> Exercise task
Retype all material exactly. Pictures stay out of the copy.

> Available data
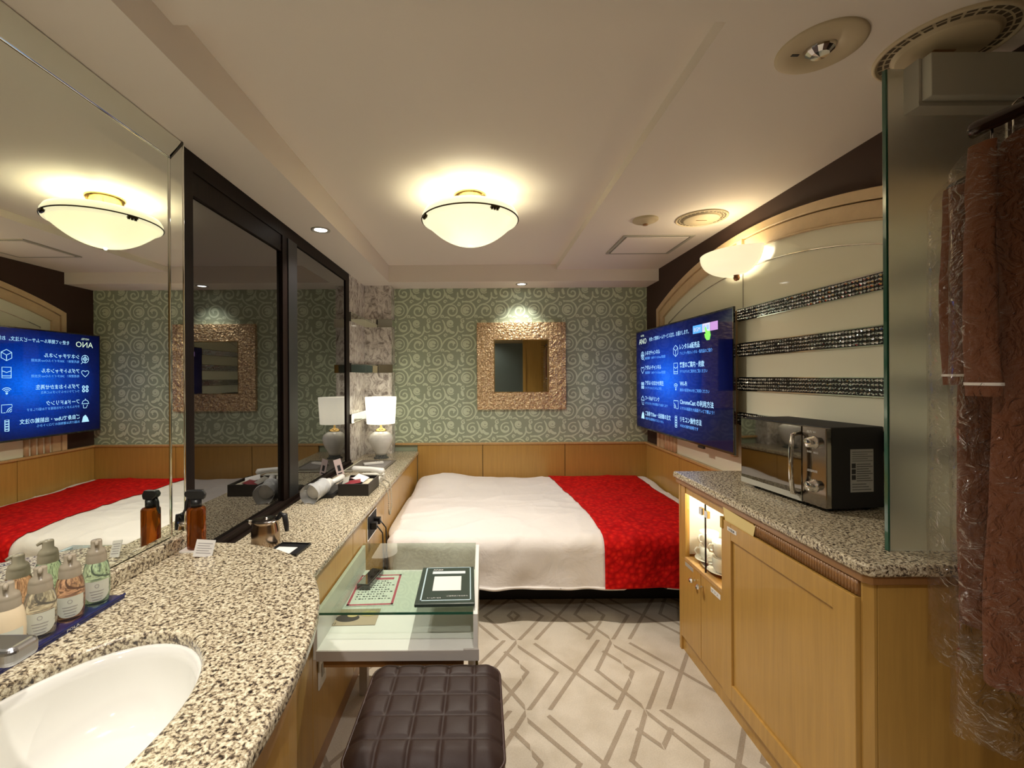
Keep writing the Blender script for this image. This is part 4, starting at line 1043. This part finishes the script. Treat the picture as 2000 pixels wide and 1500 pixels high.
# ------------------------------------------------------------------ things on the vanity
def bottle(x, y, z, ang, body, captint, lab, h=.150, r=.026):
    t = thing('pump_bottle', lab, 'bottle', (x, y, z), 'pump bottles on the navy tray')
    k = h / .15
    b = MB(); b.lathe([(.0001, 0), (r * .82, 0), (r * .92, .005 * k), (r * 1.0, .030 * k), (r * 1.02, .058 * k), (r * .97, .080 * k), (r * .85, .096 * k), (r * .72, .104 * k)], 32, (x, y, z)); b.build('body', body, t)
    b = MB(); b.lathe([(r * .78, .101 * k), (r * .76, .117 * k), (r * .72, .119 * k), (r * .74, .121 * k), (r * .66, .129 * k), (r * .42, .135 * k), (r * .42, .150 * k), (r * .38, .153 * k), (.0001, .154 * k)], 28, (x, y, z)); b.build('collar', captint, t)
    Mb = Matrix.Translation((x, y, z)) @ Matrix.Rotation(ang, 4, 'Z')
    b = MB(); b.tube([(0, 0, .148 * k), (.012, 0, .150 * k), (.020, 0, .145 * k)], [.006, .0045, .003], 8, M=Mb); b.build('nozzle', captint, t)
    # label wraps the front
    b = MB(); a0, a1 = -1.0, 1.0; n = 14; rl = r * 1.028
    def lf(u, v):
        a = a0 + (a1 - a0) * u; zz = .012 * k + .048 * k * v
        e = abs(u - .5) * 2; zz = zz + (.016 * k * (1 - v) * e ** 3 if v < .5 else -.0 * e)
        return (rl * math.cos(a), rl * math.sin(a), zz)
    b.grid(lf, n, 6, M=Mb); b.build('label_sticker', M_labelw, t)
    b = MB()
    for i in range(4):
        zz = (.036 - i * .0065) * k; w_ = .5 - .06 * i
        b.grid(lambda u, v: ((rl + .0004) * math.cos(-w_ + 2 * w_ * u), (rl + .0004) * math.sin(-w_ + 2 * w_ * u), zz + .0012 * v), 8, 1, M=Mb)
    b.grid(lambda u, v: ((rl + .0004) * math.cos((.12 + .04 * v) * math.cos(2 * PI * u)), (rl + .0004) * math.sin((.12 + .04 * v) * math.cos(2 * PI * u)), .049 * k + (.0035 + .001 * v) * math.sin(2 * PI * u)), 16, 1, M=Mb)
    b.build('label_print', M_inkgrey, t)
    return t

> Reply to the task
Keep writing the Blender script for this image. This is part 4, starting at line 1043. This part finishes the script. Treat the picture as 2000 pixels wide and 1500 pixels high.
# ------------------------------------------------------------------ things on the vanity
def bottle(x, y, z, ang, body, captint, lab, h=.150, r=.026):
    t = thing('pump_bottle', lab, 'bottle', (x, y, z), 'pump bottles on the navy tray')
    k = h / .15
    b = MB(); b.lathe([(.0001, 0), (r * .82, 0), (r * .92, .005 * k), (r * 1.0, .030 * k), (r * 1.02, .058 * k), (r * .97, .080 * k), (r * .85, .096 * k), (r * .72, .104 * k)], 32, (x, y, z)); b.build('body', body, t)
    b = MB(); b.lathe([(r * .78, .101 * k), (r * .76, .117 * k), (r * .72, .119 * k), (r * .74, .121 * k), (r * .66, .129 * k), (r * .42, .135 * k), (r * .42, .150 * k), (r * .38, .153 * k), (.0001, .154 * k)], 28, (x, y, z)); b.build('collar', captint, t)
    Mb = Matrix.Translation((x, y, z)) @ Matrix.Rotation(ang, 4, 'Z')
    b = MB(); b.tube([(0, 0, .148 * k), (.012, 0, .150 * k), (.020, 0, .145 * k)], [.006, .0045, .003], 8, M=Mb); b.build('nozzle', captint, t)
    # label wraps the front
    b = MB(); a0, a1 = -1.0, 1.0; n = 14; rl = r * 1.028
    def lf(u, v):
        a = a0 + (a1 - a0) * u; zz = .012 * k + .048 * k * v
        e = abs(u - .5) * 2; zz = zz + (.016 * k * (1 - v) * e ** 3 if v < .5 else -.0 * e)
        return (rl * math.cos(a), rl * math.sin(a), zz)
    b.grid(lf, n, 6, M=Mb); b.build('label_sticker', M_labelw, t)
    b = MB()
    for i in range(4):
        zz = (.036 - i * .0065) * k; w_ = .5 - .06 * i
        b.grid(lambda u, v: ((rl + .0004) * math.cos(-w_ + 2 * w_ * u), (rl + .0004) * math.sin(-w_ + 2 * w_ * u), zz + .0012 * v), 8, 1, M=Mb)
    b.grid(lambda u, v: ((rl + .0004) * math.cos((.12 + .04 * v) * math.cos(2 * PI * u)), (rl + .0004) * math.sin((.12 + .04 * v) * math.cos(2 * PI * u)), .049 * k + (.0035 + .001 * v) * math.sin(2 * PI * u)), 16, 1, M=Mb)
    b.build('label_print', M_inkgrey, t)
    return t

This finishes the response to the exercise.